= OBJECTIVE =
Take every line from the listing below that contains "this".

### RECORD EXTRACTS ###

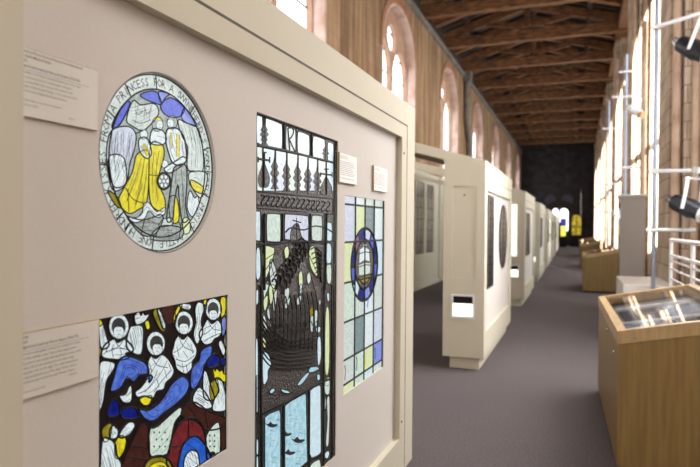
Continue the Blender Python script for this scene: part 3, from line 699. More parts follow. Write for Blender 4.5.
# inscription, reading clockwise from the foot of the ring
ins = "ONE HUNDRED KISSES FROM A PRINCESS FOR A SWINEHERD'S WONDERFUL MUSICAL RATTLE  "
T_ = MB(); n = len(ins); hgt = (R_-inn)*.56
for i, ch in enumerate(ins):
    an = math.radians(-101-360*(i+.5)/n)
    if ch == ' ': continue
    v_, f_ = glyph(ch, .0); mx = (max(v.x for v in v_)+min(v.x for v in v_))/2
    er_ = Vector((math.cos(an), math.sin(an))); et = Vector((math.sin(an), -math.cos(an)))
    s_ = hgt/.70; o_ = Vector((CY, CZ))+er_*(inn+(R_-inn)*.26)
    pts = [o_+er_*(v.y*s_)+et*((v.x-mx)*s_*.95) for v in v_]
    T_.add([(GX+.0006, p.x, p.y) for p in pts], f_, mat('inscription_ink', (44, 46, 50), .7))
c_ = C2((inn+R_)/2, math.radians(-101))
for q in range(3):
    d = Vector((math.cos(q*PI/3), math.sin(q*PI/3)))*.006; T_.tube([(GX+.0012, c_[0]-d.x, c_[1]-d.y), (GX+.0012, c_[0]+d.x, c_[1]+d.y)], .0009, text, 4)
r = empty('stained_glass', (GX, CY, CZ-CR), label='round stained glass window of a couple, the woman in yellow, ringed by an inscription', cat='stained glass window')
A.finish(r); rel(r, T_, 'inscription')
# reveal of the round opening
rr_ = fill(circ(CY, CZ, CR+.0065), [circ(CY, CZ, CR+.0045)], .014, lambda u, v, w_: (XP+w_, u, v), mat('green_shadow_edge', (120, 124, 100), .6)); rel(r, rr_, 'rim')  # greenish shade of the cut edge put into the rim colour
rel(r, fill(circ(CY, CZ, CR+.0065), [], .003, lambda u, v, w_: (GX-.001+w_, u, v), G['grey']), 'backing_pane')
# ------------------------------------------------------------------ nativity window
A = Art(GX, (90, 285, 2.567)); r = empty('stained_glass', (GX, nat[0], nat[2]), label='colourful nativity window with white-robed haloed angels over blue clouds', cat='stained glass window')
A.flat(rect(*nat), G['dark']); A.w = 1.35
def FP(*ls):
    for l in ls: A.paint(l, .0021)
def F(P2, n): A.folds(P2, n, .0014, 'painting')
def robe(pts, n=8, m='white'): F(A.poly(pts, m, True, 'glass', .0036), n)
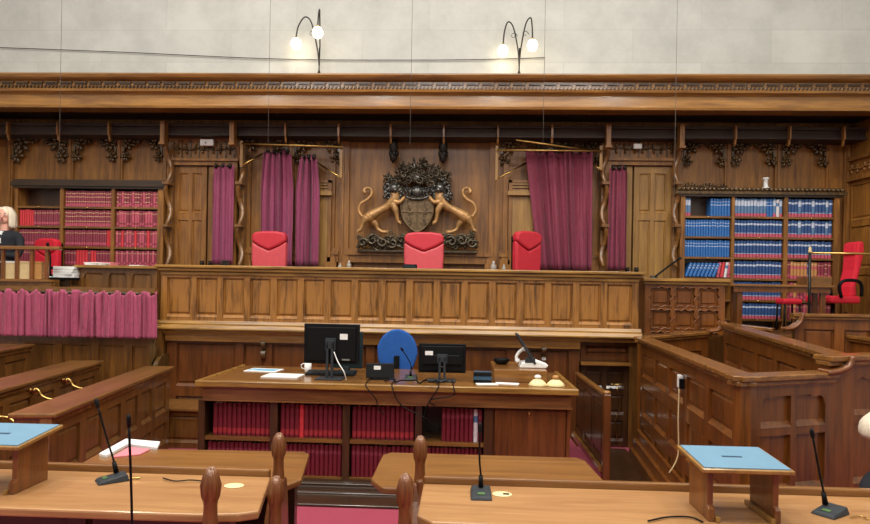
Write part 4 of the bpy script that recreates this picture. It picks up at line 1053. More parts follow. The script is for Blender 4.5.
# dark low table with paper piles
tx0, tx1 = X(34, 7.8, 280)+.1, X(78, 7.8, 280)-.07; tz = Z(60, 277.5, 7.8)
tb = empty('side_table', ((tx0+tx1)/2, 7.95, DZ), 'dark low table with white paper piles left of the carved desk box', 'table')
MB().box(tx0, tx1, 7.72, 8.25, tz-.03, tz).build('tabletop', M_black, tb, bevel=.004)
MB().box(tx0+.02, tx1-.02, 7.75, 7.78, tz-.22, tz-.031).build('apron', W_dark, tb)
for a in (tx0+.03, tx1-.07):
    for b in (7.76, 8.18): MB().box(a, a+.04, b, b+.04, DZ, tz-.031).build('leg', W_dark, tb)
p = at(67, 272, 7.9); paper_pile(p.x, 7.92, tz+.001, .26, .22, 4, 'tall white paper pile on the dark low table', dzz=.036)
p = at(42, 276, 7.8); o = MB().box(-.11,.11,-.08,.08,0,.012).build('open_book', M_white); o.location = (p.x, 7.84, tz+.001); o.rotation_euler.z = .3; tag(o, 'open white pages beside the tall paper pile', 'papers')
p = at(50, 275, 7.9); o = MB().prism([(-.12,0),(.12,.0),(.12,.05),(.06,.1)], -.05, .05, 'y').build('black_folder', M_black); o.location = (p.x, 8.05, tz+.001); tag(o, 'black folder leaning by the tall paper pile', 'folder')
p = at(59, 250, 8.3); gooseneck([(p.x,8.12,tz+.02),(p.x,8.12,tz+.25),(p.x-.02,8.1,tz+.42)], (p.x,8.12,tz+.001), (.1,.12,.03), 'black gooseneck microphone standing behind the white paper piles at left', rb=.014, head=.02)
# witness rail with posts, rounded shelf and cream boxes
wr = empty('witness_stand', (X(22,7.6,260), 7.7, DZ), 'oak railed stand at the far left around the person in black', 'stand')
zr = Z(30, 247, 7.6); zs_ = Z(20, 279, 7.55); wx0, wx1 = XL+.02, X(61, 7.6, 250)
MB().box(wx0, wx1, 7.56, 7.64, zr-.035, zr+.01).build('handrail', W_dockx, wr, bevel=.01)
for px in (-30, 3, 17, 32, 47): 
    x = X(px, 7.6, 262)
    if x > wx0: MB().box(x-.018, x+.018, 7.585, 7.62, zs_+.001, zr-.036).build('baluster', W_dock, wr)
q = MB(); n = 14; c0 = wx0; poly = [(c0, 7.47), (X(38,7.5,280), 7.47)]+[(X(38,7.5,280)+.14*math.sin(t*math.pi/2/6), 7.47+.14*(1-math.cos(t*math.pi/2/6))) for t in range(1,7)]+[(X(38,7.5,280)+.14, 7.7), (c0, 7.7)]
q.prism(poly, zs_-.03, zs_); q.build('shelf', W_dockx, wr)
q = MB(); q.prism([(a, b+.03) if b < 7.6 else (a, b) for a, b in poly], DZ, zs_-.031); q.build('curved_front', W_pew, wr)
for (pa, pb, lb, mt, dy) in ((2.5,18.5,'wide cream cardboard box on the far left shelf below the handrail',M_white,0),(20,31,'narrow cream box between two balusters on the far left shelf',M_cream,0),(33,43,'tan box at the right end of the far left shelf',B_tan,.0)):
    a, b = X(pa, 7.66, 270), X(pb, 7.66, 270); o = MB(); o.box(a, b, 7.63, 7.69, zs_+.001, Z(10,262,7.63)-.01); 
    o = o.build('cardboard_box', M_cream if mt == M_white else mt, bevel=.003); tag(o, lb, 'box')
    MB().box(a-.003, b+.003, 7.626, 7.693, Z(10,262,7.63)-.009, Z(10,262,7.63)+.012).build('lid', mt, o)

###

= FULL RESPONSE =
Continue the Blender Python script for this scene: part 3, from line 699. More parts follow. Write for Blender 4.5.
Write part 4 of the bpy script that recreates this picture. It picks up at line 1053. More parts follow. The script is for Blender 4.5.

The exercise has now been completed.